__REQUIRED WORK__. Return, exactly as written, the run of lines that begins at the line containing "(.03, .032, .035), .7), gb)" and ends at the line containing "brown board', 'knife')". Nothing outside that run belongs in the answer.

^^^^^^^^^^^^^^^^

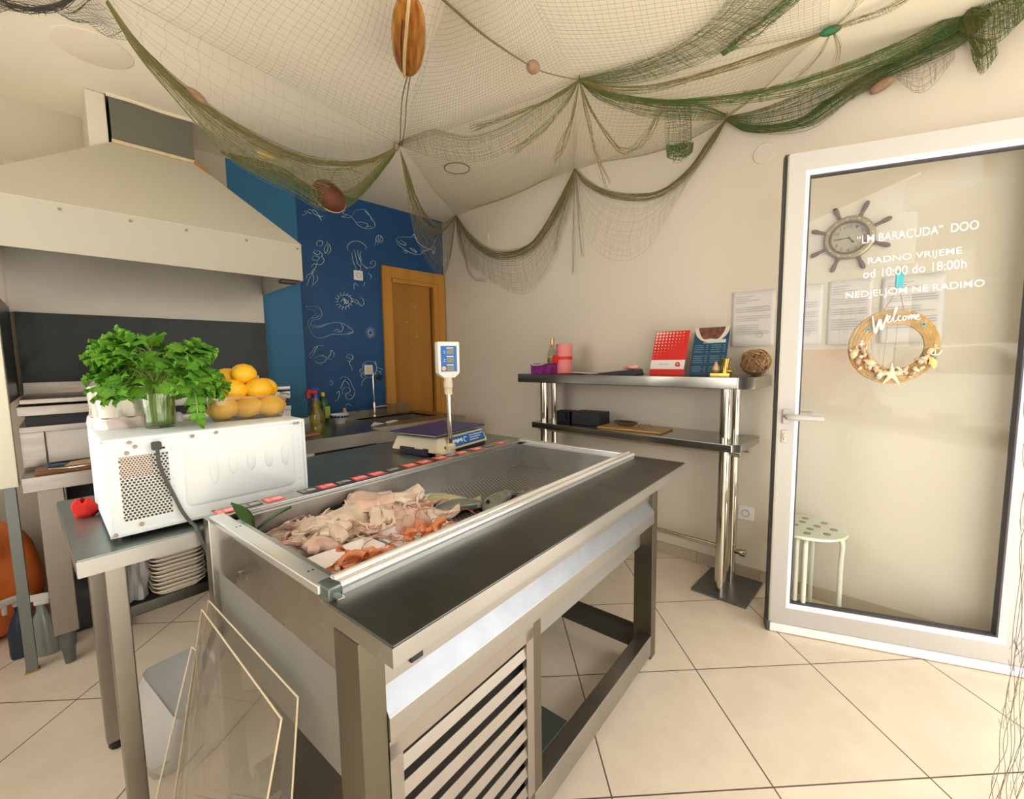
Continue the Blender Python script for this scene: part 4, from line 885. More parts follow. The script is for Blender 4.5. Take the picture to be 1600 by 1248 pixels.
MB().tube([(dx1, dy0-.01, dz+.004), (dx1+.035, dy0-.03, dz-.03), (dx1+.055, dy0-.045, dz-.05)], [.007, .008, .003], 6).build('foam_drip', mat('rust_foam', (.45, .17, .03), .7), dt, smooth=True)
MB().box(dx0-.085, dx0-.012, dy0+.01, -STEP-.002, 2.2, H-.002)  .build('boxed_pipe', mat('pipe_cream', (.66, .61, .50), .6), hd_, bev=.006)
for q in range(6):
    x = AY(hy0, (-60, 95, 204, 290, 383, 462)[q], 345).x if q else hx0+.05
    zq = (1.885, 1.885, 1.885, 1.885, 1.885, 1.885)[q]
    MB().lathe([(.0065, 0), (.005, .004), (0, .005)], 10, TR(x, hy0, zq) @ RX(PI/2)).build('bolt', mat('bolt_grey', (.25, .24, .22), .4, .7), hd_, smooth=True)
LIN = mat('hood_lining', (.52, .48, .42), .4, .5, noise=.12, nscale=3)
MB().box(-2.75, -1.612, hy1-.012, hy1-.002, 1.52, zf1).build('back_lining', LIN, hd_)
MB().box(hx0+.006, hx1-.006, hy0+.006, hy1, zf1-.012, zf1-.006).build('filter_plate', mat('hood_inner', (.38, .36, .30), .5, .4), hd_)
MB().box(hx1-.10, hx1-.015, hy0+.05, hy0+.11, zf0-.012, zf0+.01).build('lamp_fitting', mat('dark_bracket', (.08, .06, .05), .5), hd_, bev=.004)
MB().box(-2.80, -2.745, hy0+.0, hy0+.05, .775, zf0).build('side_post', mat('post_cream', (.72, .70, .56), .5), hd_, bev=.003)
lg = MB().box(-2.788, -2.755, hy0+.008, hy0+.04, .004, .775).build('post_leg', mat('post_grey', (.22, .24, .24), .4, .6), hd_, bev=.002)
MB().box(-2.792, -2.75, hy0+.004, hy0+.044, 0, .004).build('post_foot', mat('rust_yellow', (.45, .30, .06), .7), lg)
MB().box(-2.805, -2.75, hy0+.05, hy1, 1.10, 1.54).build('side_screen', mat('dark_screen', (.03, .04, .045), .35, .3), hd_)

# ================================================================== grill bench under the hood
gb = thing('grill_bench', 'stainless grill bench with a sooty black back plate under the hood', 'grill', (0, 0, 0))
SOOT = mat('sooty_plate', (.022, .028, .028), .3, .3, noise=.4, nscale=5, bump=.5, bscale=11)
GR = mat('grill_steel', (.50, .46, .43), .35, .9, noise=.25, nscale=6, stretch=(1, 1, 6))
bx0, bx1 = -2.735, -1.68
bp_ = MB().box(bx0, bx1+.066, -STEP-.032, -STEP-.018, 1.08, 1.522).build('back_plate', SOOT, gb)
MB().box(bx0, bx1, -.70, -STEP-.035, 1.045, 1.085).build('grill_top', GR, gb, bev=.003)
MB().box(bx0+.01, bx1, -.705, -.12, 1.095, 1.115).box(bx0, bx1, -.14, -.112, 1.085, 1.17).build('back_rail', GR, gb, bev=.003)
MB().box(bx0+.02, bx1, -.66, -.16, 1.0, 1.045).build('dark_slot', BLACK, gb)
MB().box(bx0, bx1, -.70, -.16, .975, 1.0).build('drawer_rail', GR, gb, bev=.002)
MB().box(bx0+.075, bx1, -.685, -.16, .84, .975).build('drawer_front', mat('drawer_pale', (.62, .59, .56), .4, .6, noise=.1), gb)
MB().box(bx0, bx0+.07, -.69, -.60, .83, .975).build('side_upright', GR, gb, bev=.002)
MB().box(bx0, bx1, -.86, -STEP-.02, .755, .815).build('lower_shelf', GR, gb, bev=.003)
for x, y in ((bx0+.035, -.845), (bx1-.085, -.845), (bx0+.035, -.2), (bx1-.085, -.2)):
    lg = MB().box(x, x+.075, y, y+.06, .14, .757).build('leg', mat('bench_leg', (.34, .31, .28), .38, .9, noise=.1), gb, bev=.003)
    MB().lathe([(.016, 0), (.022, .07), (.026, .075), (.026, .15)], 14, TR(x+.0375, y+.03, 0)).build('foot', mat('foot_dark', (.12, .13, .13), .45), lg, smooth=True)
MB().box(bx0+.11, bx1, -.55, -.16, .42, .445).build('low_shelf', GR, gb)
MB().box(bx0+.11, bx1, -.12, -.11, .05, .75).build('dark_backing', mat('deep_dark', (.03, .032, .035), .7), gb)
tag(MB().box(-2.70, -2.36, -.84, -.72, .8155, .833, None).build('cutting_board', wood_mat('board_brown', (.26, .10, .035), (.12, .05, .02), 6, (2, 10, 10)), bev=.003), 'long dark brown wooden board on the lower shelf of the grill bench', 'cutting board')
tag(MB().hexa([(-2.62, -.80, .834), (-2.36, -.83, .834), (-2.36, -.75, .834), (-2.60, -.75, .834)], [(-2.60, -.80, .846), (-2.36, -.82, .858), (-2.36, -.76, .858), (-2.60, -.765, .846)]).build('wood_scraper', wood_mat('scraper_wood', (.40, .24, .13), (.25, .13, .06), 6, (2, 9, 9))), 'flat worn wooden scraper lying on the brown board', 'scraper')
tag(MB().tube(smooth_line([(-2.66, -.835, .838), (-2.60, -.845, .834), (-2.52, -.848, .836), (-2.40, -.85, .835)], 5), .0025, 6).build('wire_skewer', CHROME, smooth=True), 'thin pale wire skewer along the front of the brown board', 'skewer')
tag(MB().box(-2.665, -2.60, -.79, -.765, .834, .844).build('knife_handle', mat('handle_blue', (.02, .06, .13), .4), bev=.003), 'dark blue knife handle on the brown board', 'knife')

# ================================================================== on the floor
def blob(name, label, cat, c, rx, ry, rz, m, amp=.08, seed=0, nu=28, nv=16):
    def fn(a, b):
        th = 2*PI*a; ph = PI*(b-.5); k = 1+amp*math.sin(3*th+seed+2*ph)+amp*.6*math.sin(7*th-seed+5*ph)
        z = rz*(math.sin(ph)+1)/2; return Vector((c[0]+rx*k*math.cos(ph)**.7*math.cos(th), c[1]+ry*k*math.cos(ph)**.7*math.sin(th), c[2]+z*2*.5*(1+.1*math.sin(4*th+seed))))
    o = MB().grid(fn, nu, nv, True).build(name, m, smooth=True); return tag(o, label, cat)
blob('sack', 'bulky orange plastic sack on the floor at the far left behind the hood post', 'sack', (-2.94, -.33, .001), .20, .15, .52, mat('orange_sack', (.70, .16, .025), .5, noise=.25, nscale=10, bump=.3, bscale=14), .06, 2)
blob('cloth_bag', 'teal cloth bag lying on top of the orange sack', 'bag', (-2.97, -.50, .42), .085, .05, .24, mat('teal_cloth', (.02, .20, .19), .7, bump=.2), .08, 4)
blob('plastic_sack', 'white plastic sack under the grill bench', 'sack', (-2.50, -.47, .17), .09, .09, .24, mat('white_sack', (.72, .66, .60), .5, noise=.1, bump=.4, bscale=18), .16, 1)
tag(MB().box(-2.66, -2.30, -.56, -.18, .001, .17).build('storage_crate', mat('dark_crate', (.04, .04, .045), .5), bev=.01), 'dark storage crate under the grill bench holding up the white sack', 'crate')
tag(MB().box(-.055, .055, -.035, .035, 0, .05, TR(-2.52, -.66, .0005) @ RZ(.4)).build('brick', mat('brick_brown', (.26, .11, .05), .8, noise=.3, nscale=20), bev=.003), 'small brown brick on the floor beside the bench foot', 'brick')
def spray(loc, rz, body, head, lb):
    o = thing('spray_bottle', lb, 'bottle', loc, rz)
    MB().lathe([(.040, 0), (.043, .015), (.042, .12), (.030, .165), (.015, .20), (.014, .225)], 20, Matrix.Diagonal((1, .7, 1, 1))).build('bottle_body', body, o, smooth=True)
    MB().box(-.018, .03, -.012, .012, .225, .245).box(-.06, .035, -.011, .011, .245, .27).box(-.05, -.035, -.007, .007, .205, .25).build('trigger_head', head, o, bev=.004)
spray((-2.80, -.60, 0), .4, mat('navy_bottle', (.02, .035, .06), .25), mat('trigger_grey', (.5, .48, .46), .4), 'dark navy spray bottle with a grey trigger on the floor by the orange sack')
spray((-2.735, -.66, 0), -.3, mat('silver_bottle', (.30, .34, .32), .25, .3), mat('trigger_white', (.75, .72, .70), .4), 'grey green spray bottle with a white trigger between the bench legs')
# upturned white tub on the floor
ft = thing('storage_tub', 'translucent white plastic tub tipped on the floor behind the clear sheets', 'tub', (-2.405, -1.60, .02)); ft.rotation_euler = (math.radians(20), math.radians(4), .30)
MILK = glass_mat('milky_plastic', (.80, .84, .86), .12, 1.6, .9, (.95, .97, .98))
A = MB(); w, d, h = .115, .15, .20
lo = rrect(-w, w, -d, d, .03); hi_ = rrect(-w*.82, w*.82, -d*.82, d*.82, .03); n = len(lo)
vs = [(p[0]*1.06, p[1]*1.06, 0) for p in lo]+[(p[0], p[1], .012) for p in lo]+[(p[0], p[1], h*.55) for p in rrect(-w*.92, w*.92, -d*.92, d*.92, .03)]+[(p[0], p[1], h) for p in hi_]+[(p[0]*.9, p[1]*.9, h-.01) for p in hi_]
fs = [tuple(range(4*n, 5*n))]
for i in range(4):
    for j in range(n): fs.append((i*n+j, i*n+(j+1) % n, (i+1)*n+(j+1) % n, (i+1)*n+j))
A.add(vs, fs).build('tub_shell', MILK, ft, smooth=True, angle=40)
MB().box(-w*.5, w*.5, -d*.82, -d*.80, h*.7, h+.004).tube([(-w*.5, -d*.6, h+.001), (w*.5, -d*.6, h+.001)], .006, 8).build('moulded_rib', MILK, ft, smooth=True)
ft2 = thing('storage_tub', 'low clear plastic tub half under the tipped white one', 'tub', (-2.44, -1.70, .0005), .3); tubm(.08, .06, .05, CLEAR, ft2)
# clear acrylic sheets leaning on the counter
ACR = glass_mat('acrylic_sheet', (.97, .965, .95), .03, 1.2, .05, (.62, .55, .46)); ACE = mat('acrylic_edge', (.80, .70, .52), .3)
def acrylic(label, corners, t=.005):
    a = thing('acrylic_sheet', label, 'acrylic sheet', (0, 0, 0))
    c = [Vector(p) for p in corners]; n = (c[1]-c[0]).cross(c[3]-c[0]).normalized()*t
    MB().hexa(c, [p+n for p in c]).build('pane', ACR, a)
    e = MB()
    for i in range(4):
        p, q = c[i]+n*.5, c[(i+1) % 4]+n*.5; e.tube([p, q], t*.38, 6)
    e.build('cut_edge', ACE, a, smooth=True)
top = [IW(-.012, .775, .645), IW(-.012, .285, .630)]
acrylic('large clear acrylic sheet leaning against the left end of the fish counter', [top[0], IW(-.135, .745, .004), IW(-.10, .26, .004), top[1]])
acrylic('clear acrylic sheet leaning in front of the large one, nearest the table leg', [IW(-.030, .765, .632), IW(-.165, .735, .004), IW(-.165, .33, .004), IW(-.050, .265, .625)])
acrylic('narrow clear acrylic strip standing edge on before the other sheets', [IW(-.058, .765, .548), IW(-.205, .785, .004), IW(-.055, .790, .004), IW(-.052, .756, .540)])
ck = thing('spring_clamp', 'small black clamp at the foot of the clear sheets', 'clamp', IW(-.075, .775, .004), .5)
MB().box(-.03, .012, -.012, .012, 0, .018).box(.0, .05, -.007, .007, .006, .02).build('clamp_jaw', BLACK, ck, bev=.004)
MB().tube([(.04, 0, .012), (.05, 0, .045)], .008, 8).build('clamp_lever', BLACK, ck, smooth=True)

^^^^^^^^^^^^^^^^

__EXPECTED ANSWER__.
MB().box(bx0+.11, bx1, -.12, -.11, .05, .75).build('dark_backing', mat('deep_dark', (.03, .032, .035), .7), gb)
tag(MB().box(-2.70, -2.36, -.84, -.72, .8155, .833, None).build('cutting_board', wood_mat('board_brown', (.26, .10, .035), (.12, .05, .02), 6, (2, 10, 10)), bev=.003), 'long dark brown wooden board on the lower shelf of the grill bench', 'cutting board')
tag(MB().hexa([(-2.62, -.80, .834), (-2.36, -.83, .834), (-2.36, -.75, .834), (-2.60, -.75, .834)], [(-2.60, -.80, .846), (-2.36, -.82, .858), (-2.36, -.76, .858), (-2.60, -.765, .846)]).build('wood_scraper', wood_mat('scraper_wood', (.40, .24, .13), (.25, .13, .06), 6, (2, 9, 9))), 'flat worn wooden scraper lying on the brown board', 'scraper')
tag(MB().tube(smooth_line([(-2.66, -.835, .838), (-2.60, -.845, .834), (-2.52, -.848, .836), (-2.40, -.85, .835)], 5), .0025, 6).build('wire_skewer', CHROME, smooth=True), 'thin pale wire skewer along the front of the brown board', 'skewer')
tag(MB().box(-2.665, -2.60, -.79, -.765, .834, .844).build('knife_handle', mat('handle_blue', (.02, .06, .13), .4), bev=.003), 'dark blue knife handle on the brown board', 'knife')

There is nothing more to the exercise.